Hace tres semanas, Julio Cotler advirtió el que sería uno de los mayores peligros si una de las candidaturas prosperara: “Temo mucho por la incorporación de la religión en la vida política, que puede distorsionar y agudizar mucho más las contradicciones que se dan en el país”, dijo entonces: “Estoy convencido de que el proyecto franco-católico-opus-dei-militar es bastante sólido.
Ese va a ser un capitalismo bien reaccionario”. Y remató diciendo: “No se puede hacer un gobierno fujimorista sin un Montesinos. Si es que no existe ese personaje, lo que vamos a tener es a Rafael Rey de primer ministro, absolviendo a los militares, imponiendo la religión católica como la única que se puede practicar en el país”.
Las cercanías entre una de las candidaturas con el cardenal Cipriani no son para nadie un secreto ni una novedad. Al incluir a Rafael Rey en la plancha presidencial, el fujimorismo tendió un puente de oro al primado, que cruzó con devoción, perdiendo por completo la neutralidad y hasta el decoro durante la campaña. Con su actuar de los meses recientes, agudizado en los últimos días, tanto él como Rey han confirmado los oscuros vaticinios de Cotler, y nos han regalado un anticipo de lo que se vendría: un gobierno donde la necesaria separación entre Estado e Iglesia pasará al olvido, y muchas de las políticas nacionales serán dictadas a partir de un dogma único e incontestable. Una teocracia.
Solo alguien que identifica de esta manera religión con poder político es capaz de emplear el púlpito de la Catedral para el proselitismo, aunque prefiera callar que lo hace por el mismo partido que en los 90 no dudó en mutilar a cientos de miles de mujeres entre las más humildes, esterilizándolas contra su voluntad (o lo que es lo mismo, como dijo esta semana Rafael Rey reafirmando que las sutilezas no son su fuerte: “sin su voluntad”).

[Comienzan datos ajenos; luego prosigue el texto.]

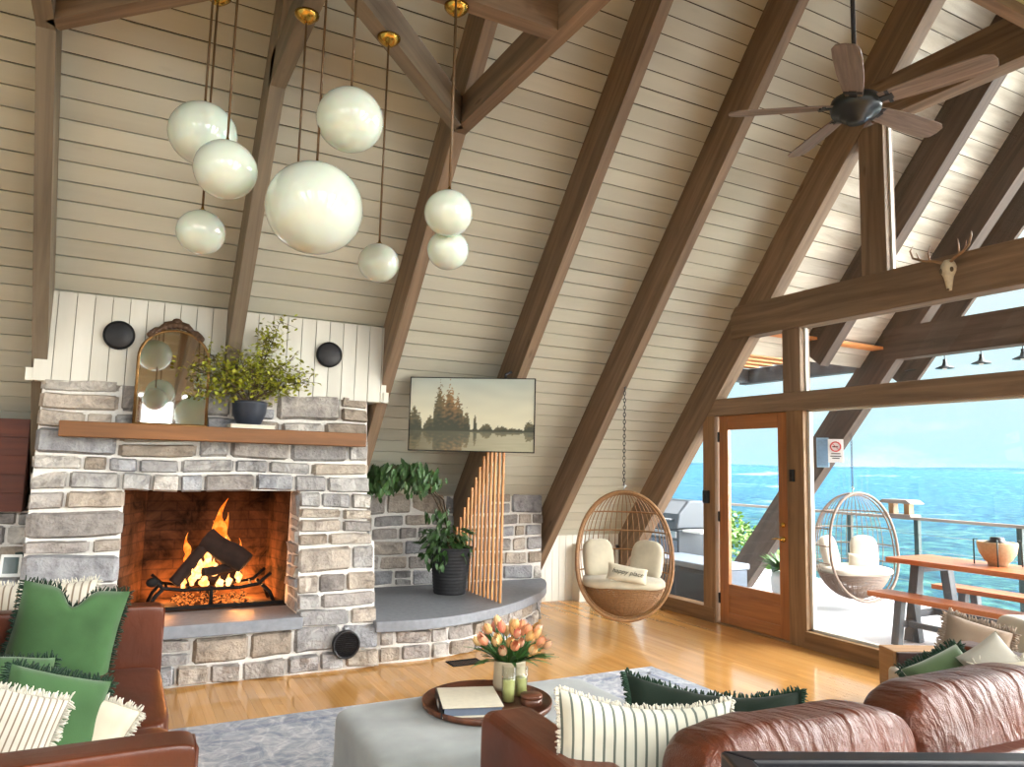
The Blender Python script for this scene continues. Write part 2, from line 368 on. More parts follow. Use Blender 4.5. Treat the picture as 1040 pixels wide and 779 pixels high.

Por si la alianza no fuera bastante explícita, Cipriani publicó el jueves un comunicado, donde criticaba la mención de este tema durante la campaña presidencial, con “el único afán de buscar votos”, lo que en su opinión “rompe el juego limpio que requiere la democracia peruana”.
¿Qué pretende ahora el Cardenal? ¿Que las críticas por una barbaridad como esta se hagan en voz baja, con discretas reconvenciones como las que él, en su columna “Los irrenunciables Derechos Humanos”, confesó haber hecho a Alberto Fujimori en su momento, cuando estalló el escándalo? Estoy convencido de que sí, pero supongo que el Cardenal piensa distinto. ¿Tendrá conciencia de la cadena de desatinos que arrastra, y algún día será capaz de una autocrítica? ¿Habrá notado que con cada declaración su credibilidad se devalúa aun más? Me temo que no, y ese es uno de los grandes riesgos de las teocracias: sus gobernantes se sienten infalibles. ¿Cómo podrían estar equivocados, si son enviados de Dios?